» Listed entries
-*-

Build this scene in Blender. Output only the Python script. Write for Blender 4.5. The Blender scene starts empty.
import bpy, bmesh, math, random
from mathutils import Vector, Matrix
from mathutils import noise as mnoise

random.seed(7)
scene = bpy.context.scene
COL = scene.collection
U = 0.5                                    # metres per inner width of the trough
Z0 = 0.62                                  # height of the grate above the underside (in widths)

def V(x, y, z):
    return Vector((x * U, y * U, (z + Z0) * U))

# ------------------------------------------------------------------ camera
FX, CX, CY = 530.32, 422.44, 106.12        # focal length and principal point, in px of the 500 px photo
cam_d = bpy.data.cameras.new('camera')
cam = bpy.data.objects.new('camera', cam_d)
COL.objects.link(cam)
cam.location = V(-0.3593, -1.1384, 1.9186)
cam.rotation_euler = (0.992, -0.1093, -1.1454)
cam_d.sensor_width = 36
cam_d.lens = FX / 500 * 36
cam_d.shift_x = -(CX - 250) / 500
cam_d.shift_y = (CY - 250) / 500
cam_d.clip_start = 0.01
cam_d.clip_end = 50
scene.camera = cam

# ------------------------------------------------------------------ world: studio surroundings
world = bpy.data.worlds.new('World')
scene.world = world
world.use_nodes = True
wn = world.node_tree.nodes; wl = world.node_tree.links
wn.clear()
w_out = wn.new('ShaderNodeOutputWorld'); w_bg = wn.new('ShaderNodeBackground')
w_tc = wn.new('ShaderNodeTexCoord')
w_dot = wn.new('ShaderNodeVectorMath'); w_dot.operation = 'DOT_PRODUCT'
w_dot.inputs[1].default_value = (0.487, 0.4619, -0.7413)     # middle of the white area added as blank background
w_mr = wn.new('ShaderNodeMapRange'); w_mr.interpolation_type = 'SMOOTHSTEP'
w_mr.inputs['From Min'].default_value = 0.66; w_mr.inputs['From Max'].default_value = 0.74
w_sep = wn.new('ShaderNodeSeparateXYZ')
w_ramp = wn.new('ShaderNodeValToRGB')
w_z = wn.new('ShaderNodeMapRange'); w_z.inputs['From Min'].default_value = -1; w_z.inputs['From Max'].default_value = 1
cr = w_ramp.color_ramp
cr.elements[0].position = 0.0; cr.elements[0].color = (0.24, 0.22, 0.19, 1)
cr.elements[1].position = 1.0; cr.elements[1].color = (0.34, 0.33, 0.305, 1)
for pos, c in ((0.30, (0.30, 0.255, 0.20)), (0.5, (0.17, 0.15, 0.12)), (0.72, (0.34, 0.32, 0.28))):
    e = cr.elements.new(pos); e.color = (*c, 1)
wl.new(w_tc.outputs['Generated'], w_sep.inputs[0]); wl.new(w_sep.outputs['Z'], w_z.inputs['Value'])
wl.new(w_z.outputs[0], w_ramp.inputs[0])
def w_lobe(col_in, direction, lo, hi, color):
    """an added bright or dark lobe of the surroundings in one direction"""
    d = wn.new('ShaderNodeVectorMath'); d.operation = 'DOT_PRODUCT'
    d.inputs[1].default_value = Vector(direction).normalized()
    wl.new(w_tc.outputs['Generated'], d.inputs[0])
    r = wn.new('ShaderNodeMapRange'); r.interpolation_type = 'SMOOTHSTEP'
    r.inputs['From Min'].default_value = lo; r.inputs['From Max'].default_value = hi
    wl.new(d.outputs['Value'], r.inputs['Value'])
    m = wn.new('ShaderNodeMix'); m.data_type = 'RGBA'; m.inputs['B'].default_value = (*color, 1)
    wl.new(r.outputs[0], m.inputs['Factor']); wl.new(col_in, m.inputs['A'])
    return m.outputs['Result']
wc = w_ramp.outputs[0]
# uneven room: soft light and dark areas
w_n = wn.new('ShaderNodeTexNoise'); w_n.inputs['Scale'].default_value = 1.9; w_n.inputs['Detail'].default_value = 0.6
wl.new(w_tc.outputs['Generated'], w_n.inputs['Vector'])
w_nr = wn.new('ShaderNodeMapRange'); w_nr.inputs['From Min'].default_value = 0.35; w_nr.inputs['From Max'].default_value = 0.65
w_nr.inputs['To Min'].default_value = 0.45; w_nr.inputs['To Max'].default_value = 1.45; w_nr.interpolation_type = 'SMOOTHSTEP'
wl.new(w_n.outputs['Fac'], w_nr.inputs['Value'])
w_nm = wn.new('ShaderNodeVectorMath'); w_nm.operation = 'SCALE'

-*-

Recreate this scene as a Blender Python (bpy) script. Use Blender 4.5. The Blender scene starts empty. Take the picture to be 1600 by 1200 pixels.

-*-

» Problem to solve
Starting at the line that contains "Build this scene" and stopping at the line that contains "return Vector((x *", transcribe the lines exactly; both boundary lines are to be included.

» Reply
Build this scene in Blender. Output only the Python script. Write for Blender 4.5. The Blender scene starts empty.
import bpy, bmesh, math, random
from mathutils import Vector, Matrix
from mathutils import noise as mnoise

random.seed(7)
scene = bpy.context.scene
COL = scene.collection
U = 0.5                                    # metres per inner width of the trough
Z0 = 0.62                                  # height of the grate above the underside (in widths)

def V(x, y, z):
    return Vector((x * U, y * U, (z + Z0) * U))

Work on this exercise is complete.